Pada 1951 tepat setelah wafatnya sultan ke-14 yaitu Sultan Muhammad Salahudin, Bima memasuki era kemerdekaan. Status Kesultanan Bima berubah menjadi Daerah Swapraja dan swatantra, yang kemudian diubah menjadi daerah Kabupaten.
Pada 2002, Bima mengalami perubahan besar sesuai dengan Undang-Undang Nomor 13 Tahun 2002 melalui pembentukan wilayah Kota Bima. Saat ini, daerah yang terletak di ujung timur Pulau Sumbawa ini terbagi menjadi dua wilayah administrasi dan politik, yaitu Pemerintah Kota Bima dan Kabupaten Bima.
Sebagai wilayah yang baru dibentuk, Kota Bima menunjukkan ciri-ciri perkembangan yang mencakup beberapa hal seperti percepatan pembangunan infrastruktur, dinamika dalam perkembangan sosial budaya, dan pertumbuhan populasi yang pesat.
Selama 13 tahun terakhir, Kota Bima dipimpin oleh seorang Wali Kota dengan peradaban Budaya Dou Mbojo yang telah ada sejak zaman kerajaan. Peradaban ini masih diterapkan dalam kehidupan sehari-hari masyarakat Bima.
Tradisi Suku Bima
Tak hanya memiliki sejarah yang panjang, Bima juga memiliki suku asli Bima yang masih menjaga tradisi secara turun-temurun. Berikut ini adalah beberapa tradisi yang masih dilakukan oleh masyarakat suku Bima.
1. Mbolo Weki
Mbolo Weki merupakan tradisi yang bertujuan untuk mempererat jalinan silaturahmi antar keluarga. Biasanya, mereka akan berkumpul dan melakukan musyawarah.
2. Rimpu
Tradisi ini biasanya dilakukan untuk kaum perempuan suku Bima. Tradisi ini dilakukan dengan memakai busana khas Bima, yaitu sarung tenun bernama 'Tembe Nggoli'.
3. Peta Kapanca
Peta Kapanca merupakan ritual khusus yang ditujukan kepada calon pengantin suku Bima. Ritual ini akan dilakukan satu hari sebelum prosesi akad nikah.

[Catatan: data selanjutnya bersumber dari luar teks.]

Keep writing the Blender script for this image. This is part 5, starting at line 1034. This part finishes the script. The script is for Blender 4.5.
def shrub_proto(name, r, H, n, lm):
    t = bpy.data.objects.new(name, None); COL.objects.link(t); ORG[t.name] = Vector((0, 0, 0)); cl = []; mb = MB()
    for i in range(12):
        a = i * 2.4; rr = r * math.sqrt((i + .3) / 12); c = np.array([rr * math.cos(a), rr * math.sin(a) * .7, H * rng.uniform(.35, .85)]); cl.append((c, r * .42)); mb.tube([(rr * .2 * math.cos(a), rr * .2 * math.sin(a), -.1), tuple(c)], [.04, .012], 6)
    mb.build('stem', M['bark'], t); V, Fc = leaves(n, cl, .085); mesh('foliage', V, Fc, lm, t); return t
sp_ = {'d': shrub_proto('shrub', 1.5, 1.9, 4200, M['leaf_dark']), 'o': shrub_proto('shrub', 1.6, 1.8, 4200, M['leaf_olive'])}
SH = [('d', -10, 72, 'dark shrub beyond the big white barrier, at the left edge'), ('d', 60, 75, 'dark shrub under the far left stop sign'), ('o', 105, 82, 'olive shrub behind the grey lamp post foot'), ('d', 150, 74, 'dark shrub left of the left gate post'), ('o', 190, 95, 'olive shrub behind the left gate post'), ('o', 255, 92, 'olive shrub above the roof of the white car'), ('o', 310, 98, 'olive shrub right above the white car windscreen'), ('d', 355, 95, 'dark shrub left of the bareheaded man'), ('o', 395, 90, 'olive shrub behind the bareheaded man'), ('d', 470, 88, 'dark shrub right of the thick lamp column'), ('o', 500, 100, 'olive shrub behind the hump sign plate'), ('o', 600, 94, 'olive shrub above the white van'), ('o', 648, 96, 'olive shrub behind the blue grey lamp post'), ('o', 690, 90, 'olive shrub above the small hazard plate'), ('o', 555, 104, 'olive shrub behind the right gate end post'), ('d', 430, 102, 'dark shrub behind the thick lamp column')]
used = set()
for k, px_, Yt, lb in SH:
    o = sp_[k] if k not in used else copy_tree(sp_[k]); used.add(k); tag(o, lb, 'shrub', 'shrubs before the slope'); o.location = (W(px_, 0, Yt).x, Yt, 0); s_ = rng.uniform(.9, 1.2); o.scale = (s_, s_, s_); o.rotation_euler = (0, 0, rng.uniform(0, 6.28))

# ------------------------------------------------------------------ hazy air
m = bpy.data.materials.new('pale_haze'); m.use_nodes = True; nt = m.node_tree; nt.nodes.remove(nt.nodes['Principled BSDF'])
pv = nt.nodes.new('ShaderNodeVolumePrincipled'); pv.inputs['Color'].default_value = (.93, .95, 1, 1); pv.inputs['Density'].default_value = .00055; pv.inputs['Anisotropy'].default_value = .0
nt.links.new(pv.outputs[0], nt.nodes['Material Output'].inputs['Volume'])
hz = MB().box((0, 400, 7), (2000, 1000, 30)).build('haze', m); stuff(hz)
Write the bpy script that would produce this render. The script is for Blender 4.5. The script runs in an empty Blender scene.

Ritual ini dilakukan dengan cara melumat daun pacar dan kemudian ditempelkan pada kedua telapak tangan mempelai wanita. Tradisi ini merupakan simbol bahwa mempelai wanita akan menjadi seorang istri.
4. Ampa Fare
Ampa Fare merupakan tradisi yang dilakukan dengan cara menyimpan hasil panen padi ke lumbung yang disebut 'Uma Lengge'. Tradisi ini memiliki makna sebagai ungkapan rasa syukur terhadap Tuhan atas hasil panen yang melimpah.